Coal India Ltd, the largest coal producer in the country, has reported a fall of 7% in coal volumes dispatched to power sector during the first 6 months of FY20.
Data provided by Coal ministry indicate that CIL’s coal dispatch to power sector was marked 218.4 MnT in Apr-Sep’19, down 7% Y-o-Y from 235 MnT noted in Apr-Sep’18 period.
Apparently, coal supplies of 28.3 MnT noted in the month of Sep’19 had witness a y-o-y fall for the fifth consecutive month, also attaining its lowest total since Aug’16.
A subdued coal production has unvaryingly affected CIL’s coal supplies in the FY20.
Since the beginning of the fiscal, CIL’s largest coal producing unit SECL had been facing delay in contracts related to overburden removal. Besides, agitation related to villagers protest and land slide accident in MCL had further hampered production from the coal major.

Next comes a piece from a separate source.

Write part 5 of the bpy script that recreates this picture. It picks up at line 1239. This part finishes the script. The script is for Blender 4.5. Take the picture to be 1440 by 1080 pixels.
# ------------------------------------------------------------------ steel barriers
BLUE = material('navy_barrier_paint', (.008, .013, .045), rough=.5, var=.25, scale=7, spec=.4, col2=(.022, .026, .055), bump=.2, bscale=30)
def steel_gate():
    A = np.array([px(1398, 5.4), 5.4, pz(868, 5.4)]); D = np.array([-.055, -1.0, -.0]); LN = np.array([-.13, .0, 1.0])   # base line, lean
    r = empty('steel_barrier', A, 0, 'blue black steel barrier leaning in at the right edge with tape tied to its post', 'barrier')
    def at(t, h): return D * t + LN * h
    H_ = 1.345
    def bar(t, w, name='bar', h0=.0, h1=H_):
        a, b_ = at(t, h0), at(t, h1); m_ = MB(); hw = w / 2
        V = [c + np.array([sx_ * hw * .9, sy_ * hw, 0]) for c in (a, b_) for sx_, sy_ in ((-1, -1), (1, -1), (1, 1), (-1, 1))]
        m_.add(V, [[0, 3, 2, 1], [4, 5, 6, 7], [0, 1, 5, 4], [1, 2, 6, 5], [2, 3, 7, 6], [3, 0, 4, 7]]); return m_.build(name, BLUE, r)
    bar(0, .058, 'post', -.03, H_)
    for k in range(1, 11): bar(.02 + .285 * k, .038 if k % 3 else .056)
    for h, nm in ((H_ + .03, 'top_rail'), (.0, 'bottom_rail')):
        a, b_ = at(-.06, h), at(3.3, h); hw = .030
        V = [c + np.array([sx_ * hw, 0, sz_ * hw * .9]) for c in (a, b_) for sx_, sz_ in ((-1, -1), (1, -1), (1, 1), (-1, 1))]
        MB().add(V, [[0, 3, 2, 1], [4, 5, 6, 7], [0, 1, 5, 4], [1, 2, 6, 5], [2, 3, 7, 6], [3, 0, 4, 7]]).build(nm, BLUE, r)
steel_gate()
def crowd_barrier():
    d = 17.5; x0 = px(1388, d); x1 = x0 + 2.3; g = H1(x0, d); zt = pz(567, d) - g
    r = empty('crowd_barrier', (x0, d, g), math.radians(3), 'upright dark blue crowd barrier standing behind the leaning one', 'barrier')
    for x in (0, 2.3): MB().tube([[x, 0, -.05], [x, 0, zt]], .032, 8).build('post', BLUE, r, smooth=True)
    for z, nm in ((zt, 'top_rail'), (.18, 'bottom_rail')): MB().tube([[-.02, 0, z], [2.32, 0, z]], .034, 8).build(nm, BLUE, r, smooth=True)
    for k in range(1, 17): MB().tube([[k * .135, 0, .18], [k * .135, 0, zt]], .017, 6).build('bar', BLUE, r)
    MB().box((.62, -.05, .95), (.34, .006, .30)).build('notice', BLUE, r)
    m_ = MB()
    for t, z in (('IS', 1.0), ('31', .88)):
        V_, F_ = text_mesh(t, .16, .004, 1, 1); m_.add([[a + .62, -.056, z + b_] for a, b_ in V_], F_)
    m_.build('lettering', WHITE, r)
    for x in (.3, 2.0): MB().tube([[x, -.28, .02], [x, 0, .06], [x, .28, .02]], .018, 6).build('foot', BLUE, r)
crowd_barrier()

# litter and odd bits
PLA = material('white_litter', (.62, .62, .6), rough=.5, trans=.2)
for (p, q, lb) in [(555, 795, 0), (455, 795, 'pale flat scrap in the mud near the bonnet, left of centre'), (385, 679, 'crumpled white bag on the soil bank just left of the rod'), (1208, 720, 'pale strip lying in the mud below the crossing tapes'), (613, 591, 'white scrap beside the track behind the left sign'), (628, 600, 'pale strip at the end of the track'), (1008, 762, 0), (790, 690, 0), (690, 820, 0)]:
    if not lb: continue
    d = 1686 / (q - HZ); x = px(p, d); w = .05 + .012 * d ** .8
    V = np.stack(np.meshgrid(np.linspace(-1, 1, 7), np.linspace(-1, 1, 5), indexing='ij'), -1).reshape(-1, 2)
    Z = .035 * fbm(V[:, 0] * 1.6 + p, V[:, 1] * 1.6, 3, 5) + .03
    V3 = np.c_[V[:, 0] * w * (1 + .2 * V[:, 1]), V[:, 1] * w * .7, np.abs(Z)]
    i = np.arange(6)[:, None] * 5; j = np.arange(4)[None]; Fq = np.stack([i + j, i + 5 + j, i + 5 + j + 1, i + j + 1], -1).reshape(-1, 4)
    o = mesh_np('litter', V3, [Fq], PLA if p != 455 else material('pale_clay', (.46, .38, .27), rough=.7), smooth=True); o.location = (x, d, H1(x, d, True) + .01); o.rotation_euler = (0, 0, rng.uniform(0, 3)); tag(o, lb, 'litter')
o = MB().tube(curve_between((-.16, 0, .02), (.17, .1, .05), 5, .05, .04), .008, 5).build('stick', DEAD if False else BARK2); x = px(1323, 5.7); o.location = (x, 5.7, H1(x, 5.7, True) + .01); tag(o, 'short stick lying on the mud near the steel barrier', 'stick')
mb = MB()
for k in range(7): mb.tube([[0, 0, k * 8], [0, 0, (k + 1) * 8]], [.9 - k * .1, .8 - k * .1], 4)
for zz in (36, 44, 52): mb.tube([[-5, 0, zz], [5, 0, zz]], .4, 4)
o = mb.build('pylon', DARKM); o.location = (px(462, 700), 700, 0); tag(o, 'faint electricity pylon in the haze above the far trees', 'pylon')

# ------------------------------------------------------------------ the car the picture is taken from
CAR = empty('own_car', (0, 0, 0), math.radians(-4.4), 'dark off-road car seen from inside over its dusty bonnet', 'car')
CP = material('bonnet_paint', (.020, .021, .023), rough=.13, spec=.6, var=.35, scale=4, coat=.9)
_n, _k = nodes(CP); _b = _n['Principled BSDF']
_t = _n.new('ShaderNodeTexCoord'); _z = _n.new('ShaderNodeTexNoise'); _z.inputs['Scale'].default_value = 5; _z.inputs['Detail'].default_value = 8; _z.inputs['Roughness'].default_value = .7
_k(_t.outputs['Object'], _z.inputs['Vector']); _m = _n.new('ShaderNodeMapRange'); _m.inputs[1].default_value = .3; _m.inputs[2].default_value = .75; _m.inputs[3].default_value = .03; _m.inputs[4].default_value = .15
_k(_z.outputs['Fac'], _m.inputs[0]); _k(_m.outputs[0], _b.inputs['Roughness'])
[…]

Most recently, protracted rains have further aggravated the production schedule at CIL, where total output has fallen 6% on the year in the first half of FY20.
Fuel Supply remains a concern amid robust capacity addition:
The shrinking dispatches have been reducing coal inventories at thermal power plants, which have nearly fallen 45% since the beginning of FY20.
Data provided by CEA shows that coal stocks were accessed at 17.078 MnT as on 13 Oct’19, sufficient for 10 days of power generation.
Although, the situation is not yet alarming, as the current stock level are comparatively better than the equivalent volume of 9 MnT seen in Oct’18. However, the robust capacity of thermal plant units added in the 6-month period would mean more mouths to feed at a time when CIL’s supply has been lagging.
It is pertaining to note that coal fired units of 3,345 MW have been installed in H1 FY20, with 1,320 MW coming online in the month of Sep’19. Apparently, no new capacity were added in the year -ago period during FY19.